Today's alternative fact (to help you get through the day): The American Psychiatric Association has clarified an earlier statement, assuring worried family members and clergymen that supporting Donald Trump is not a clear indication of a severe neurological disorder.

Saturday, September 8, 2018

Alternative Fact: September 8, 2018

Today's alternative fact (to help you get through the day): Donald Trump has no trouble pronouncing words like "anonymous," and only slurs his speech for dramatic effect.

Friday, September 7, 2018

Alternative Fact: September 7, 2018

Today's alternative fact (to help you get through the day): Donald Trump holds numerous rallies because his Nazi Party members demand it, not because he's a weak, whiny, sad, little bitch who needs constant adulation to stave off despair and decay.

Thursday, September 6, 2018

Trump Supporters Are Demented And Disturbed

It's incredible that The Donald Trump Fan Club Facebook page continues to exist. Do people really still support Donald Trump, after all he has said and done? It seems absolutely incredible to me. Well, today someone on that site posted a photo of Melania Trump, with this caption: "Best First Lady EVER." So I replied, "The best his money could buy." That led to the following exchange, which managed to surprise me.
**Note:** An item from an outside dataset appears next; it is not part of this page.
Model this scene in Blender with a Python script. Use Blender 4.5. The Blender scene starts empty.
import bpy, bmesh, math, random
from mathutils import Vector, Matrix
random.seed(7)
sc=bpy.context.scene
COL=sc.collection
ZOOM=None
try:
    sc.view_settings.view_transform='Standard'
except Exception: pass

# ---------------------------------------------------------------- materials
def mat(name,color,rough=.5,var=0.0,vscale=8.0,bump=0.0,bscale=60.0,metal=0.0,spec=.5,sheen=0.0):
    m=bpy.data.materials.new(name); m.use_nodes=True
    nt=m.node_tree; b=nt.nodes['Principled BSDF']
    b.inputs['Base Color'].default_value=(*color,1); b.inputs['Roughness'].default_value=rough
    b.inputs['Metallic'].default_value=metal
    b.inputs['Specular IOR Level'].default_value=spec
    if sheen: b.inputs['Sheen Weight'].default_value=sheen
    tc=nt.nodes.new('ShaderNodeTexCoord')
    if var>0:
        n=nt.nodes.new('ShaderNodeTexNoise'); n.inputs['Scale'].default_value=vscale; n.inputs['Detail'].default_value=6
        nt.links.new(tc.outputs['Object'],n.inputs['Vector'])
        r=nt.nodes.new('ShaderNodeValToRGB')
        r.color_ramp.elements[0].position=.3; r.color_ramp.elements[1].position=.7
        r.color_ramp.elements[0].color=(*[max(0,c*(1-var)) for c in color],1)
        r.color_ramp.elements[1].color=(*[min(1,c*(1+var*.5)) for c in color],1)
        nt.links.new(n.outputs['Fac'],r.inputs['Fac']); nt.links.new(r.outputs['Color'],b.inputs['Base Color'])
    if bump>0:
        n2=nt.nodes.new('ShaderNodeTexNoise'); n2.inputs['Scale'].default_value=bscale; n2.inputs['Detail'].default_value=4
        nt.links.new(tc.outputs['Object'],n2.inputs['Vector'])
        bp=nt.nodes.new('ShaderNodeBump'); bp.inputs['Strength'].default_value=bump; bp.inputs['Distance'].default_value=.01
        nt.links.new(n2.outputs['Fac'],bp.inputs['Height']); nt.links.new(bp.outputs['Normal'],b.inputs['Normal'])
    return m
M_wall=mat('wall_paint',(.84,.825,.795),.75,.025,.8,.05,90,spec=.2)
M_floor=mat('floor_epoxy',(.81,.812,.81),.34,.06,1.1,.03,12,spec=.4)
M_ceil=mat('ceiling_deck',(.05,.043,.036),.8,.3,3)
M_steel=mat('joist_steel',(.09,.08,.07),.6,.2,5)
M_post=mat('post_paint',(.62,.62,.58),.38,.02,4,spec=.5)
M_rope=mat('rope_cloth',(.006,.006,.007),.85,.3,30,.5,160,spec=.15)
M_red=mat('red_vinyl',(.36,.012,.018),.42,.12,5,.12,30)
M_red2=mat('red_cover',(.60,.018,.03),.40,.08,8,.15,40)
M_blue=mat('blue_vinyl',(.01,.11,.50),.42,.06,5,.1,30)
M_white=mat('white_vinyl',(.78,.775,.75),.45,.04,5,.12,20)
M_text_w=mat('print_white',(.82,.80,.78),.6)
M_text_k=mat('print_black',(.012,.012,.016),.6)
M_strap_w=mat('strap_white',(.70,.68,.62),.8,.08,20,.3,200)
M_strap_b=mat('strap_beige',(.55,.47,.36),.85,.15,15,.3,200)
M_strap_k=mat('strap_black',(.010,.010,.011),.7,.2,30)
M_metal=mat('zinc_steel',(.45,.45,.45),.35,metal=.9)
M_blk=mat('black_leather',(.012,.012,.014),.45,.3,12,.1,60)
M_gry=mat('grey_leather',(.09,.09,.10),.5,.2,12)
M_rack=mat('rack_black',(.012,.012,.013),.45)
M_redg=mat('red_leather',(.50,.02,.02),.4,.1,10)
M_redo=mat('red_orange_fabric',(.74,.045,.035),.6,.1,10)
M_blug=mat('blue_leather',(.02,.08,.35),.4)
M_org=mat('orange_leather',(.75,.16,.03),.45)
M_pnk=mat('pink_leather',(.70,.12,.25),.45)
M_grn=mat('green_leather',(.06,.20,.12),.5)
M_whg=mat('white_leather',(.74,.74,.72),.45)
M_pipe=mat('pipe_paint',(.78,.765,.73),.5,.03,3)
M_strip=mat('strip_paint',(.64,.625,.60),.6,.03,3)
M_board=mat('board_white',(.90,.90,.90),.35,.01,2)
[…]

Jerry Denson: "If you had some money you buy you some one better"
My response: "Jerry Denson, 'you buy you some one better'? Would you like to try that again?"
My second response: "And, no, I wouldn't purchase anyone if I had the money. That's not how I approach relationships."
Jenine Wiklanski: "Idiot response, just jealous cause you can't afford her"
My response: "Jenine Wiklanski, ha! So you assume everyone purchases women? What a strange, sad world you live in. How much do you cost, Jenine? I bet I can afford you, with plenty left over for someone on the side."

It was Jenine's comment that surprised me. Here is a woman who not only accepts that men purchase women, but looks down on those she sees as not being to afford the most expensive ones. I have had trouble wrapping my head around the fact that any woman could have cast her vote for Donald Trump, a prick who bragged about sexually assaulting women, a bastard who raped his first wife, a cretin who talks about his own daughter in sexual terms, and who spied on beauty pageant contestants in their changing rooms. But perhaps Jenine's comment goes some of the way toward explaining it. Here is a woman who not only accepts that Melania is a prostitute and that Donald Trump, the man who is supposedly the president of our country, is essentially her john, but who also thinks highly of both of them. Clearly, her world view is completely fucked up. In her mind, is the worth of everything in existence based on some monetary value? I do truly wonder the exact monetary value she has placed on her own existence. My guess is it's not very high.

Alternative Fact: September 6, 2018

Today's alternative fact (to help you get through the day): Donald Trump is able to respond to criticism with intelligence and dignity.

Tuesday, September 4, 2018

Alternative Fact: September 4, 2018

Today's alternative fact (to help you get through the day): The real world is disappearing at an alarming rate and is being replaced by a fabricated replica, something no one was aware of until Donald Trump bravely and wisely pointed it out to us. Before Donald came along, no one knew about the fake books, fake dossiers, fake newspapers, fake news stations, fake protestors (yes, that's right - those people aren't even real), fake recordings, fake polls, fake websites and fake facts. Will Donald and his team of specialists be able to restore reality before it's too late and we're all replaced by fake people? If Donald Trump can't, no one can.

Sunday, September 2, 2018

Alternative Fact: September 2, 2018

Today's alternative fact (to help you get through the day): Evil spirits are responsible for the poor impression that Donald Trump makes on most of humanity. "We must respect our differences while celebrating what we all have in common, and in that way we shall put an end to racism, sexism and homophobia in our glorious, yet struggling country," Donald recently told a reporter. When the reporter later played back the tape, what he heard was this: "Drain the swamp. Grab women by the pussy. Build the wall. Mexicans are rapists. Make America great again. I am the best president." It was then that he understood that dark forces were at work.

Saturday, September 1, 2018

Donald Trump's Funeral

I am looking forward to Donald Trump's funeral. I hope it's officiated by a group of clowns who wrap his body in AstroTurf, shove it into the clown car and then bury the car, while "Yakety Sax" is playing at a ridiculously loud volume.

Alternative Fact: September 1, 2018

Today's alternative fact (to help you get through the day): Donald Trump is not self-obsessed. When asked why he is constantly running Google searches for "Donald Trump," Donald said: "I am looking out for my millions of fans. I just want to make sure it's easy for them to find great stories about all the great things I'm doing."